Ann Harding, the blondest actress in the world, forgot her Southern accent after the opening minutes, and gave a generally mechanical performance which disappointed those who witnessed her brilliant playing in Tarnish last season. George Marion was moderately successful as the soft-spoken kidnapper of horseflesh.

Burns Mantle—"One of those coincidental plays steeped in sentiment."

Gilbert W. Gabriel—"So mortifying is this situation to parent, child and all others concerned that, during the second intermission, a vendor stationed cannily close to the Vanderbilt Theatre's doorway did a rushing business in Birth Control Reviews."

High Stakes. It is more or less generally known that A. H. Woods (bedroom man) had Lowell Sherman on his hands and nothing for him to do.

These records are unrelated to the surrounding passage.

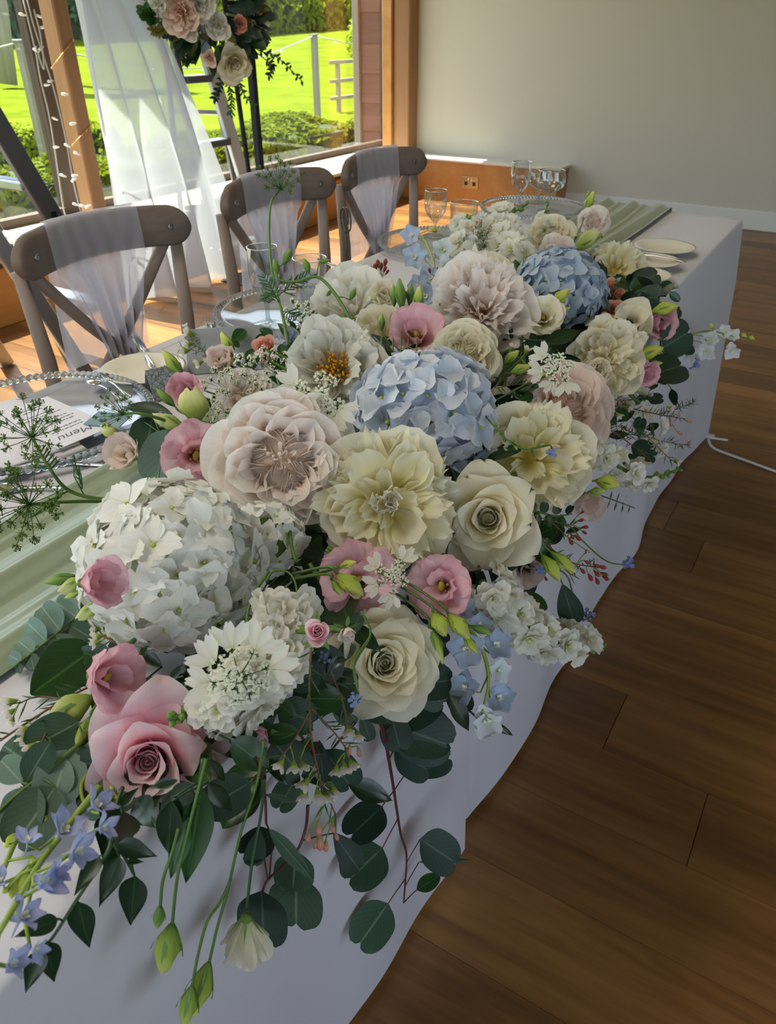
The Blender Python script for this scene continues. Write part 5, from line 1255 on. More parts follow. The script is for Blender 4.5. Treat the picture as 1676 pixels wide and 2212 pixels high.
# ---- the big blooms, nearest first
t, R = bloom('garden_rose', 'large open blush garden rose with quartered heart, left of the cream peony', 'flower', 608, 995, 285, .02, .12, -.06); garden_rose(t, R, P_blush, 5, 1.2, 1)
t, R = bloom('peony', 'pale yellow peony with white tufted centre, right of the blush garden rose', 'flower', 835, 1085, 285, .02, .05, -.03); peony(t, R, P_yel, P_cream, 58, 2, heart=P_white, fringe=.08, star=True)
t, R = bloom('hydrangea', 'big white mophead hydrangea at the front left', 'flower', 376, 1220, 362, -.05, .15, -.06); hydrangea(t, R, P_hydw, M_budl, 112, 3, .30, .88, serr=.11)
t, R = bloom('hydrangea', 'pale blue mophead hydrangea in the middle of the arrangement', 'flower', 915, 905, 275, .05, .10, .0); hydrangea(t, R, P_hydb, M_budl, 54, 4, .40, .9, serr=.05)
t, R = bloom('hydrangea', 'deeper blue mophead hydrangea farther back on the right', 'flower', 1205, 640, 195, .08, .25, .0); hydrangea(t, R, P_hydd, M_budl, 80, 5, .32, .85, serr=.02)
t, R = bloom('rose', 'pink rose with curled outer petals at the lower left', 'flower', 318, 1645, 264, -.08, -.22, -.03, roll=1.2); tea_rose(t, R, P_pink, 26, 1.0, 6)
up = petals(('tro0.12', P_pink.name), P_pink, 4)
c_ = pos(318, 1645, -.03); Mi = frame(c_, aim(c_, -.08, -.22), view(c_)[0], 1.2).inverted(); d_ = (c_-EYE).dot(CF)
for (u0, v0, u1, v1, dd_, w_) in ((345, 1600, 352, 1446, .012, .95), (400, 1620, 512, 1622, .022, .75), (290, 1600, 286, 1480, .03, .7)):
    a, b = pt(u0, v0, d_+dd_+.01), pt(u1, v1, d_+dd_); obj('petal', up[0], None, t, Mi @ lm(a, b, EYE-a, w_))
t, R = bloom('rose', 'ivory rose with pointed petals right of the yellow peony', 'flower', 1055, 1120, 225, .02, .0, -.03, roll=.6); tea_rose(t, R, P_cream, 26, .95, 7, .34)
t, R = bloom('rose', 'full ivory rose above the hanging eucalyptus', 'flower', 832, 1432, 225, .22, .0, -.02, roll=2.0); tea_rose(t, R, P_cream, 40, 1.0, 8); 
t, R = bloom('peony', 'pale yellow loose peony right of the pale blue hydrangea', 'flower', 1142, 990, 235, .0, .05, -.01); peony(t, R, P_yel, P_cream, 52, 9, fringe=.08, star=True)
t, R = bloom('peony', 'white peony open to its yellow stamens, above the lace flowers', 'flower', 725, 800, 225, -.05, .32, .0); peony(t, R, P_white, P_white, 46, 10, stamens=True, fringe=.05, closed=.35)
t, R = bloom('peony', 'fringed blush peony above the cream garden rose', 'flower', 1040, 672, 225, .05, .28, .0); peony(t, R, P_blush, P_blush, 70, 11, fringe=.16, closed=.15)
t, R = bloom('garden_rose', 'cream yellow cupped garden rose below the blush peony', 'flower', 1003, 770, 145, -.12, .18, -.04); garden_rose(t, R, P_cream, 5, 1.0, 12)
t, R = bloom('garden_rose', 'peach blush garden rose under the right-hand lace flower', 'flower', 1215, 890, 185, .05, .06, -.01); garden_rose(t, R, P_peach, 4, 1.2, 13)
t, R = bloom('peony', 'ivory double peony with broad petals on the right side', 'flower', 1310, 775, 165, .15, .1, .0); peony(t, R, P_cream, P_cream, 44, 14, fringe=.06, closed=.2)
t, R = bloom('strawflower', 'small cream many-petalled flower on the ivory double peony', 'flower', 1292, 800, 62, .1, -.05, -.12); peony(t, R, P_cream, P_cream, 60, 15, fringe=.05, closed=.75)
t, R = bloom('rose', 'tall cream rose bloom seen from the side, right of the blue hydrangea', 'flower', 1364, 700, 128, .12, .58, -.11, roll=.3); tea_rose(t, R*1.15, P_cream, 18, .32, 16)
t, R = bloom('peony', 'large white peony at the back, behind the upright green buds', 'flower', 762, 672, 190, -.05, .5, .07); peony(t, R, P_white, P_white, 34, 17, fringe=.03, closed=.3)
t, R = bloom('peony', 'cream peony partly hidden behind the pink cup-shaped lisianthus', 'flower', 830, 735, 140, .0, .3, .05); peony(t, R, P_cream, P_cream, 34, 18, fringe=.06)
t, R = bloom('garden_rose', 'pale cream rounded rose right behind the fringed blush peony', 'flower', 1050, 603, 118, .0, .55, .03); garden_rose(t, R, P_cream, 5, .8, 19)
t, R = bloom('peony', 'cream peony with thin petals, farthest right beside the side plates', 'flower', 1328, 580, 112, .05, .4, .0); peony(t, R, P_yel, P_cream, 60, 20, fringe=.12, star=True)
t, R = bloom('garden_rose', 'cream rose in the far row behind the deeper blue hydrangea', 'flower', 1190, 512, 95, .0, .5, .05); garden_rose(t, R, P_cream, 4, .8, 21)
t, R = bloom('peony', 'small blush white peony between far cream rose and the blue hydrangea', 'flower', 1200, 548, 78, .0, .45, .0); peony(t, R, P_blush, P_blush, 34, 22, closed=.3)
t, R = bloom('garden_rose', 'blush rose at the very back beside the green runner', 'flower', 1282, 478, 62, .1, .35, .0); garden_rose(t, R, P_blush, 4, .8, 23)
t, R = bloom('garden_rose', 'blush garden rose half hidden behind the white seed umbels', 'flower', 535, 862, 120, -.2, .2, .03); garden_rose(t, R, P_blush, 4, .8, 24)
t, R = bloom('peony', 'small cream flower between yellow peonies and the peach rose', 'flower', 1085, 880, 90, .0, .2, .05); peony(t, R, P_cream, P_cream, 24, 25, closed=.3)
t, R = bloom('garden_rose', 'small ivory rose tucked under the ivory double peony', 'flower', 1298, 862, 62, .2, .1, .03); garden_rose(t, R, P_cream, 4, .7, 26)
t, R = bloom('hydrangea', 'white cluster of florets below the blush garden rose', 'flower', 578, 1165, 140, .1, -.1, .0); hydrangea(t, R, P_hydw, M_budl, 22, 27, .5, .8, serr=.09)

# ---- lisianthus
def lis(label, u, v, s, ax, ay, m, fl=1.0, dz=-.02, seed=0, depth=1.0, **k):
    t, R = bloom('lisianthus', label, 'flower', u, v, s, ax, ay, dz, roll=seed*1.3, **k); lisianthus(t, R, m, seed, depth, fl); return t
lis('pink lisianthus with dark throat, left of the big blush garden rose', 425, 985, 142, .12, -.08, P_rosy, .9, -.05, 1)
lis('pink lisianthus cup in profile at the left edge of the white hydrangea', 218, 1257, 128, .68, .05, P_rosy, .55, -.19, 2, 1.1)
lis('pink ruffled lisianthus in profile just above the pink rose', 240, 1462, 150, .66, -.05, P_rosy, .7, -.09, 3)
lis('dusky pink lisianthus cup above the pale blue hydrangea', 900, 717, 118, .0, .55, P_rosy, .75, -.03, 4)
lis('pink lisianthus with lime buds in front, under the yellow peony', 772, 1250, 150, .12, .10, P_rosy, 1.0, -.02, 5)
lis('pink lisianthus with open throat left of the white stock', 950, 1266, 135, -.25, .0, P_rosy, .95, -.03, 6)
lis('cream lisianthus cup in front of the deeper blue hydrangea', 1172, 683, 92, .10, .28, P_lisc, .7, -.05, 7)
lis('cream lisianthus cup standing at the back, by the upright green buds', 828, 640, 82, .05, .62, P_lisc, .35, -.02, 8)
lis('blush lisianthus cup on the left, in front of the grey card', 480, 778, 85, -.40, .50, P_lisb, .35, -.02, 9)
lis('mauve pink lisianthus behind the big lime bud on the left', 402, 845, 90, -.35, .30, P_lilac, .6, -.01, 10)
lis('ruffled blush lisianthus at the left edge by the charger plate', 270, 980, 100, -.60, .15, P_lisb, .5, -.01, 11)
lis('blush lisianthus hanging on the right above the red berries', 1272, 1090, 88, .30, -.62, P_lisb, .4, .0, 12)
lis('pale pink lisianthus tucked beneath the pointed ivory rose', 1135, 1232, 85, .2, -.4, P_lisb, .5, .03, 13)
lis('dusky pink lisianthus topmost on the right, beside the side plates', 1386, 602, 66, .4, .5, P_lilac, .35, .0, 14)
lis('dusky pink lisianthus right of the tall cream rose', 1424, 695, 88, .55, -.1, P_lilac, .5, -.04, 15)
lis('dusky pink lisianthus at the right below the lime buds', 1394, 806, 70, .5, -.2, P_lilac, .5, -.02, 16)
lis('pink lisianthus half hidden between blue and cream blooms, far back', 1242, 560, 60, .1, .4, P_rosy, .5, .06, 17)
lis('faded pink lisianthus behind the peach rose and waxflower', 1130, 832, 80, -.2, .2, P_lisb, .6, .05, 18)
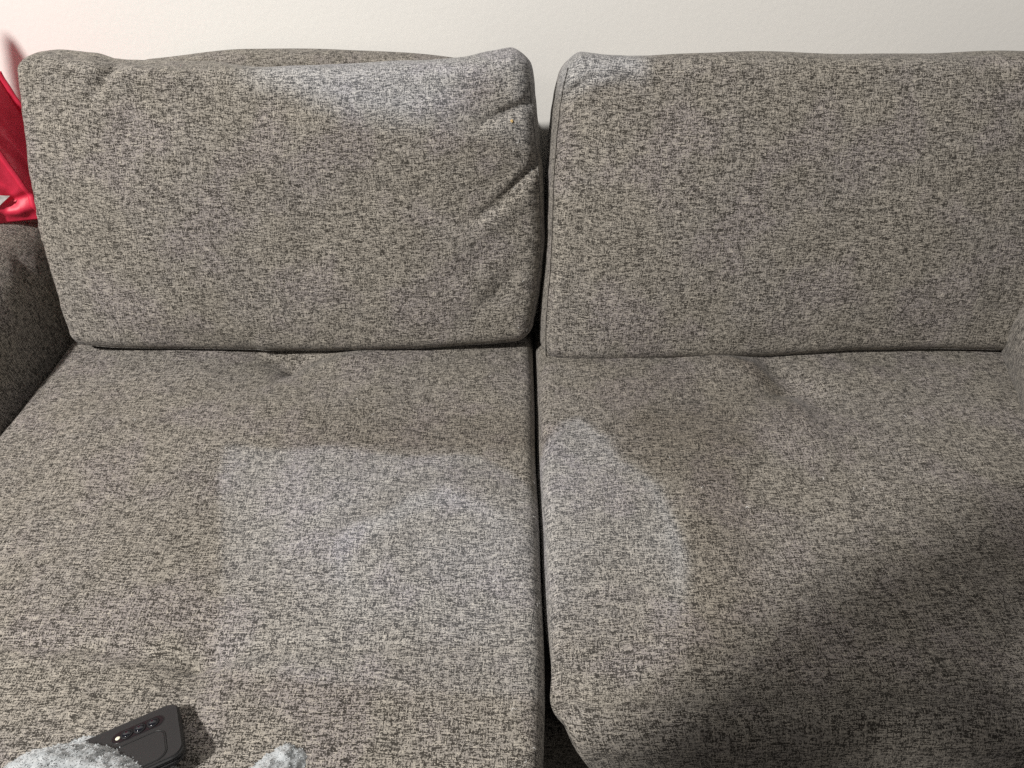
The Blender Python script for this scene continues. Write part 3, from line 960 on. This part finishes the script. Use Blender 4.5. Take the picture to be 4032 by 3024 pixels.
# ------------------------------------------------------------------ crumb and lint
def cushion_point(o, x, zl):
    co = np.zeros(len(o.data.vertices) * 3); o.data.vertices.foreach_get("co", co); co = co.reshape(-1, 3)
    dy = co[:, 1] - BASE[1]; dz = co[:, 2] - BASE[2]
    yl = dy * CL - dz * SL; z_ = dy * SL + dz * CL
    cand = np.where((np.hypot(co[:, 0] - x, z_ - zl) < .006) & (yl < .02))[0]
    return Vector(co[cand[np.argmin(yl[cand])]])
M_CRUMB = plain("toasted_crumb", (.62, .43, .18), .8)
bm = bmesh.new()
bmesh.ops.create_icosphere(bm, subdivisions=2, radius=.0021)
for v_ in bm.verts:
    v_.co *= 1 + .45 * mnoise.noise(v_.co * 700)
me = bpy.data.meshes.new("crumb"); bm.to_mesh(me); bm.free(); me.materials.append(M_CRUMB)
crumb = bpy.data.objects.new("crumb", me); COL.objects.link(crumb)
crumb.location = cushion_point(back_left, .003, .335) + Vector((0, -.0012, .0006))
tag(crumb, "tiny yellow crumb stuck below the upper crease of the left back cushion", "crumb")

M_LINT = plain("white_lint", (.75, .74, .72), .9, .1)
LV = []; LF = []
rl = random.Random(5)
def fibre(p, n, ln, w):
    t = n.orthogonal().normalized()
    t = t * math.cos(ln * 9e4) + n.cross(t) * math.sin(ln * 9e4)
    b = n.cross(t)
    pts = [p + n * .0006 + t * ln * (k - .5) + b * ln * .25 * math.sin(k * 5 + ln * 4e3) + n * ln * .15 * math.sin(k * 3.1) for k in (0, .2, .4, .6, .8, 1)]
    for a_, c_ in zip(pts[:-1], pts[1:]):
        i0 = len(LV)
        LV.extend([a_ - b * w, a_ + b * w, c_ + b * w, c_ - b * w, (a_ + c_) / 2 + n * w * 1.5])
        LF.extend([(i0, i0 + 1, i0 + 4), (i0 + 1, i0 + 2, i0 + 4), (i0 + 2, i0 + 3, i0 + 4), (i0 + 3, i0, i0 + 4)])
for o_, box, cnt in ((seats[0], (-.02, .03, .30, .70), 16), (seats[0], (-.60, .02, .40, .95), 10), (seats[1], (.04, .60, .45, .93), 12), (back_left, (.0, .05, .8, 1.3), 8)):
    me_ = o_.data
    ok = [v_.index for v_ in me_.vertices if box[0] < (o_.matrix_world @ v_.co).x < box[1] and box[2] < (o_.matrix_world @ v_.co).y < box[3] and (v_.normal.z > .5 or (v_.normal.y < -.5))]
    for k in rl.sample(ok, cnt):
        v_ = me_.vertices[k]
        fibre(o_.matrix_world @ v_.co, v_.normal.copy(), rl.uniform(.0025, .006), rl.uniform(.00022, .0004))
lint = mesh_obj("lint", LV, LF, M_LINT)
tag(lint, "scattered white lint fibres on the seats and along the gap", "lint", kind='stuff')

Willard Mack was therefore summoned and directed to fashion a play to Mr. Sherman's talents. High Stakes is the result, and for anyone who knows the type of thing that Mr. Mack and Mr. Sherman depend upon for their existence, the result would almost inevitably be High Stakes.

Lowell Sherman is occupied as a playwright and wit. Since his plays.are not produced, he depends upon his wit. Slashing about him with his wit, he manages to save his elderly and wealthy brother from the designs of a childlike and quite unscrupulous young woman. Lacking a love interest, the dramatist supplied the elder brother with a beautiful stenographer who was portioned off to Mr. Sherman in the due course of these proceedings

The critics were unkind to Mr. Sherman. Mr. Sherman took the opportunity to repay in unkindness their disparagement through curtain speeches during the opening week.* These efforts failed entirely to undermine the position of these critics with their respective editors, and likewise availed not at all toward making Mr. Sherman a good actor. It would take a lot more than curtain speeches to make Mr. Sherman a good actor; and among the first essen- tials would be a better play than High Stakes.

Percy Hammond—"She [Phoebe Foster] and Wilton Lackaye adorned the ribald cemetery of High Stakes with many artistic asphodels. . . . It is a cheap and, no doubt, prosperous entertainment.

The Mask and the Face. Returning voyagers from London reported favorably on this adaptation from the Italian comedy of Luigi Chiarelli. The Frohman Company contracted for Somerset Maugham to do a special version; but another producer slipped ahead of them with the lines as London heard them. William Faversham was summoned to play the lead, and the production was pressed hurriedly into shape. The result was decidedly depressing. The story: A man banished his wife for suspected incontinence, was acquitted of her murder and remarried her (figuratively) at her funeral. The cast, including Mr. Faversham, were received without hosannahs.